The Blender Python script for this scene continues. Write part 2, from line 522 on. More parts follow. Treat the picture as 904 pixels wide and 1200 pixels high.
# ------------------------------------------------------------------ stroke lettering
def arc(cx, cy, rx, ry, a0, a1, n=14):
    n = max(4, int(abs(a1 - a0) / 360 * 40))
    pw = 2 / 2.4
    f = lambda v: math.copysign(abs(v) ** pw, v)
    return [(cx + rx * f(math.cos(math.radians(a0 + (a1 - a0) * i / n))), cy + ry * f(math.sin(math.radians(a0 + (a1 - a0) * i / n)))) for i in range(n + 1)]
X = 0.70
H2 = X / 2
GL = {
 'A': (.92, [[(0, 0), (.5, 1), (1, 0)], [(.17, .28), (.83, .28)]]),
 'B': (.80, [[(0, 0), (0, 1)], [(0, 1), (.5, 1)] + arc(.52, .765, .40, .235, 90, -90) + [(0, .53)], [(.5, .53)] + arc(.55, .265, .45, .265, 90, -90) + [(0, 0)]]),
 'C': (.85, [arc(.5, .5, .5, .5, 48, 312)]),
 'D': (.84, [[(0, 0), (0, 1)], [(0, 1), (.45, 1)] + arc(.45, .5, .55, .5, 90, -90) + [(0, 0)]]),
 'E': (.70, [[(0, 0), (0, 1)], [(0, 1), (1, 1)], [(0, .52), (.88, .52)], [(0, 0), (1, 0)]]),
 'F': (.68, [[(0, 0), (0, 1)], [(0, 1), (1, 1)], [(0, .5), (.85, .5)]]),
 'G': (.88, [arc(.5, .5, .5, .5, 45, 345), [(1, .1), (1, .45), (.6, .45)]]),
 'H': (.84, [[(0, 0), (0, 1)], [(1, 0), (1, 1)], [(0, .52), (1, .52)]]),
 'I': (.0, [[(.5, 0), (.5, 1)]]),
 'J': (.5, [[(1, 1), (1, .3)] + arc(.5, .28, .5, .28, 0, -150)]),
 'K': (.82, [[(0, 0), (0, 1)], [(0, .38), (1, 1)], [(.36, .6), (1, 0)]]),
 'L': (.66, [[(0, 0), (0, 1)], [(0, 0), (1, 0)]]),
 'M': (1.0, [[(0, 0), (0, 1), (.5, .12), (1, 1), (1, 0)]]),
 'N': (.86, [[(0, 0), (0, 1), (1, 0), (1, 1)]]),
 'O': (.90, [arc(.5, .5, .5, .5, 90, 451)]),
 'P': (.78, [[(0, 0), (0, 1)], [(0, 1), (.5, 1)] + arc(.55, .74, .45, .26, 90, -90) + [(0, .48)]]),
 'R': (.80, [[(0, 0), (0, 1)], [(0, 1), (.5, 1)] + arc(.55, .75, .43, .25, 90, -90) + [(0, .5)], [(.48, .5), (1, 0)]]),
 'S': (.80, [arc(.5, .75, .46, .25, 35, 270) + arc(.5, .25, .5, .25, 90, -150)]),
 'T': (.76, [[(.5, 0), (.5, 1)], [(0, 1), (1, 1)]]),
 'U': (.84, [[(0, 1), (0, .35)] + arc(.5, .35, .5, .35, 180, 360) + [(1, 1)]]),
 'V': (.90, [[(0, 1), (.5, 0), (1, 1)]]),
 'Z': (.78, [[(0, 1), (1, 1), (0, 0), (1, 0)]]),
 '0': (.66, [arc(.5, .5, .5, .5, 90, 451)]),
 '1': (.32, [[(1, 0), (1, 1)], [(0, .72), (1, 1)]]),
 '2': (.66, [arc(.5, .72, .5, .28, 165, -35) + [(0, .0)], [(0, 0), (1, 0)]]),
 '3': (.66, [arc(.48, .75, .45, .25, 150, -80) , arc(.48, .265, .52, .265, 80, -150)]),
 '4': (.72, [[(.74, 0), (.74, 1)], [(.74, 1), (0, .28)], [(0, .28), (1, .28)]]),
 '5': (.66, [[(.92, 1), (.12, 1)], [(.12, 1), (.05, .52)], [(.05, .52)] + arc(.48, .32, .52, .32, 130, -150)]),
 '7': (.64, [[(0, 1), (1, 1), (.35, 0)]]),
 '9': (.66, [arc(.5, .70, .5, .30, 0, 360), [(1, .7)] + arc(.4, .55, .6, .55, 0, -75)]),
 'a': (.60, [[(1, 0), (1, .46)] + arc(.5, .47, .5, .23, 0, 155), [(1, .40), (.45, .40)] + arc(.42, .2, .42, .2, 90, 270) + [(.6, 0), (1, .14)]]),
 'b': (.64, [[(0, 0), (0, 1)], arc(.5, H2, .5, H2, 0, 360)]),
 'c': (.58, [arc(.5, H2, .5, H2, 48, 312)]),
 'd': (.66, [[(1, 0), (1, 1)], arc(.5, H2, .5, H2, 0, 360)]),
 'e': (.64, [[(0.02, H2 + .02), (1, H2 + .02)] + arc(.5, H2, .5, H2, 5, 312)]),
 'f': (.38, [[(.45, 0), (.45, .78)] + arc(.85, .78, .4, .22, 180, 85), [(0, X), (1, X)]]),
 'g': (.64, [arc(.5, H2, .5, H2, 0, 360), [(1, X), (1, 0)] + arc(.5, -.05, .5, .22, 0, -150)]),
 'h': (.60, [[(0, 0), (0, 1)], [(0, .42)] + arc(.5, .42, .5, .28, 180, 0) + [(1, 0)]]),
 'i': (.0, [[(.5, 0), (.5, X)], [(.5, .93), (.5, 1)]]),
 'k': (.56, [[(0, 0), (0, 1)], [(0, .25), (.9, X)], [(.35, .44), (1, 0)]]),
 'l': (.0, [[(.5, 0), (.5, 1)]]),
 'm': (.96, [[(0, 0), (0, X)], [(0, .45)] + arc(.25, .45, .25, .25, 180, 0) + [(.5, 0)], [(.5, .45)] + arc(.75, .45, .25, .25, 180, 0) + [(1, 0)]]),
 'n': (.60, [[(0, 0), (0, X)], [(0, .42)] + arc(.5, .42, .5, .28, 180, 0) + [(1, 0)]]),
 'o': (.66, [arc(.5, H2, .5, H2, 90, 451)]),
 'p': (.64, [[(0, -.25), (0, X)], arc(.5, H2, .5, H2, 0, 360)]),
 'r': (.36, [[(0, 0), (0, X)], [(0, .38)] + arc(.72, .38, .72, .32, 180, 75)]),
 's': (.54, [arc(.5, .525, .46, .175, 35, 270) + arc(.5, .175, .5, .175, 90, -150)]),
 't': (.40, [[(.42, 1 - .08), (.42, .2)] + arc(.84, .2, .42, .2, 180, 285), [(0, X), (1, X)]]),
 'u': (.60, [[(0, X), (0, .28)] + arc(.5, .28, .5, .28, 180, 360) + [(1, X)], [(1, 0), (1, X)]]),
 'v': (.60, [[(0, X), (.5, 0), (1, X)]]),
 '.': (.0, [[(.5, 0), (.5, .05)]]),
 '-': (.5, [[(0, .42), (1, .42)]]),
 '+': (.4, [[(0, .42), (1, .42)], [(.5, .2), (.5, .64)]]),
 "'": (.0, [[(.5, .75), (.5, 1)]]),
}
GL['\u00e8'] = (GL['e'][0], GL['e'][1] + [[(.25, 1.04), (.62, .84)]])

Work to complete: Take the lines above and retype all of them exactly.

The reply:
The Blender Python script for this scene continues. Write part 2, from line 522 on. More parts follow. Treat the picture as 904 pixels wide and 1200 pixels high.
# ------------------------------------------------------------------ stroke lettering
def arc(cx, cy, rx, ry, a0, a1, n=14):
    n = max(4, int(abs(a1 - a0) / 360 * 40))
    pw = 2 / 2.4
    f = lambda v: math.copysign(abs(v) ** pw, v)
    return [(cx + rx * f(math.cos(math.radians(a0 + (a1 - a0) * i / n))), cy + ry * f(math.sin(math.radians(a0 + (a1 - a0) * i / n)))) for i in range(n + 1)]
X = 0.70
H2 = X / 2
GL = {
 'A': (.92, [[(0, 0), (.5, 1), (1, 0)], [(.17, .28), (.83, .28)]]),
 'B': (.80, [[(0, 0), (0, 1)], [(0, 1), (.5, 1)] + arc(.52, .765, .40, .235, 90, -90) + [(0, .53)], [(.5, .53)] + arc(.55, .265, .45, .265, 90, -90) + [(0, 0)]]),
 'C': (.85, [arc(.5, .5, .5, .5, 48, 312)]),
 'D': (.84, [[(0, 0), (0, 1)], [(0, 1), (.45, 1)] + arc(.45, .5, .55, .5, 90, -90) + [(0, 0)]]),
 'E': (.70, [[(0, 0), (0, 1)], [(0, 1), (1, 1)], [(0, .52), (.88, .52)], [(0, 0), (1, 0)]]),
 'F': (.68, [[(0, 0), (0, 1)], [(0, 1), (1, 1)], [(0, .5), (.85, .5)]]),
 'G': (.88, [arc(.5, .5, .5, .5, 45, 345), [(1, .1), (1, .45), (.6, .45)]]),
 'H': (.84, [[(0, 0), (0, 1)], [(1, 0), (1, 1)], [(0, .52), (1, .52)]]),
 'I': (.0, [[(.5, 0), (.5, 1)]]),
 'J': (.5, [[(1, 1), (1, .3)] + arc(.5, .28, .5, .28, 0, -150)]),
 'K': (.82, [[(0, 0), (0, 1)], [(0, .38), (1, 1)], [(.36, .6), (1, 0)]]),
 'L': (.66, [[(0, 0), (0, 1)], [(0, 0), (1, 0)]]),
 'M': (1.0, [[(0, 0), (0, 1), (.5, .12), (1, 1), (1, 0)]]),
 'N': (.86, [[(0, 0), (0, 1), (1, 0), (1, 1)]]),
 'O': (.90, [arc(.5, .5, .5, .5, 90, 451)]),
 'P': (.78, [[(0, 0), (0, 1)], [(0, 1), (.5, 1)] + arc(.55, .74, .45, .26, 90, -90) + [(0, .48)]]),
 'R': (.80, [[(0, 0), (0, 1)], [(0, 1), (.5, 1)] + arc(.55, .75, .43, .25, 90, -90) + [(0, .5)], [(.48, .5), (1, 0)]]),
 'S': (.80, [arc(.5, .75, .46, .25, 35, 270) + arc(.5, .25, .5, .25, 90, -150)]),
 'T': (.76, [[(.5, 0), (.5, 1)], [(0, 1), (1, 1)]]),
 'U': (.84, [[(0, 1), (0, .35)] + arc(.5, .35, .5, .35, 180, 360) + [(1, 1)]]),
 'V': (.90, [[(0, 1), (.5, 0), (1, 1)]]),
 'Z': (.78, [[(0, 1), (1, 1), (0, 0), (1, 0)]]),
 '0': (.66, [arc(.5, .5, .5, .5, 90, 451)]),
 '1': (.32, [[(1, 0), (1, 1)], [(0, .72), (1, 1)]]),
 '2': (.66, [arc(.5, .72, .5, .28, 165, -35) + [(0, .0)], [(0, 0), (1, 0)]]),
 '3': (.66, [arc(.48, .75, .45, .25, 150, -80) , arc(.48, .265, .52, .265, 80, -150)]),
 '4': (.72, [[(.74, 0), (.74, 1)], [(.74, 1), (0, .28)], [(0, .28), (1, .28)]]),
 '5': (.66, [[(.92, 1), (.12, 1)], [(.12, 1), (.05, .52)], [(.05, .52)] + arc(.48, .32, .52, .32, 130, -150)]),
 '7': (.64, [[(0, 1), (1, 1), (.35, 0)]]),
 '9': (.66, [arc(.5, .70, .5, .30, 0, 360), [(1, .7)] + arc(.4, .55, .6, .55, 0, -75)]),
 'a': (.60, [[(1, 0), (1, .46)] + arc(.5, .47, .5, .23, 0, 155), [(1, .40), (.45, .40)] + arc(.42, .2, .42, .2, 90, 270) + [(.6, 0), (1, .14)]]),
 'b': (.64, [[(0, 0), (0, 1)], arc(.5, H2, .5, H2, 0, 360)]),
 'c': (.58, [arc(.5, H2, .5, H2, 48, 312)]),
 'd': (.66, [[(1, 0), (1, 1)], arc(.5, H2, .5, H2, 0, 360)]),
 'e': (.64, [[(0.02, H2 + .02), (1, H2 + .02)] + arc(.5, H2, .5, H2, 5, 312)]),
 'f': (.38, [[(.45, 0), (.45, .78)] + arc(.85, .78, .4, .22, 180, 85), [(0, X), (1, X)]]),
 'g': (.64, [arc(.5, H2, .5, H2, 0, 360), [(1, X), (1, 0)] + arc(.5, -.05, .5, .22, 0, -150)]),
 'h': (.60, [[(0, 0), (0, 1)], [(0, .42)] + arc(.5, .42, .5, .28, 180, 0) + [(1, 0)]]),
 'i': (.0, [[(.5, 0), (.5, X)], [(.5, .93), (.5, 1)]]),
 'k': (.56, [[(0, 0), (0, 1)], [(0, .25), (.9, X)], [(.35, .44), (1, 0)]]),
 'l': (.0, [[(.5, 0), (.5, 1)]]),
 'm': (.96, [[(0, 0), (0, X)], [(0, .45)] + arc(.25, .45, .25, .25, 180, 0) + [(.5, 0)], [(.5, .45)] + arc(.75, .45, .25, .25, 180, 0) + [(1, 0)]]),
 'n': (.60, [[(0, 0), (0, X)], [(0, .42)] + arc(.5, .42, .5, .28, 180, 0) + [(1, 0)]]),
 'o': (.66, [arc(.5, H2, .5, H2, 90, 451)]),
 'p': (.64, [[(0, -.25), (0, X)], arc(.5, H2, .5, H2, 0, 360)]),
 'r': (.36, [[(0, 0), (0, X)], [(0, .38)] + arc(.72, .38, .72, .32, 180, 75)]),
 's': (.54, [arc(.5, .525, .46, .175, 35, 270) + arc(.5, .175, .5, .175, 90, -150)]),
 't': (.40, [[(.42, 1 - .08), (.42, .2)] + arc(.84, .2, .42, .2, 180, 285), [(0, X), (1, X)]]),
 'u': (.60, [[(0, X), (0, .28)] + arc(.5, .28, .5, .28, 180, 360) + [(1, X)], [(1, 0), (1, X)]]),
 'v': (.60, [[(0, X), (.5, 0), (1, X)]]),
 '.': (.0, [[(.5, 0), (.5, .05)]]),
 '-': (.5, [[(0, .42), (1, .42)]]),
 '+': (.4, [[(0, .42), (1, .42)], [(.5, .2), (.5, .64)]]),
 "'": (.0, [[(.5, .75), (.5, 1)]]),
}
GL['\u00e8'] = (GL['e'][0], GL['e'][1] + [[(.25, 1.04), (.62, .84)]])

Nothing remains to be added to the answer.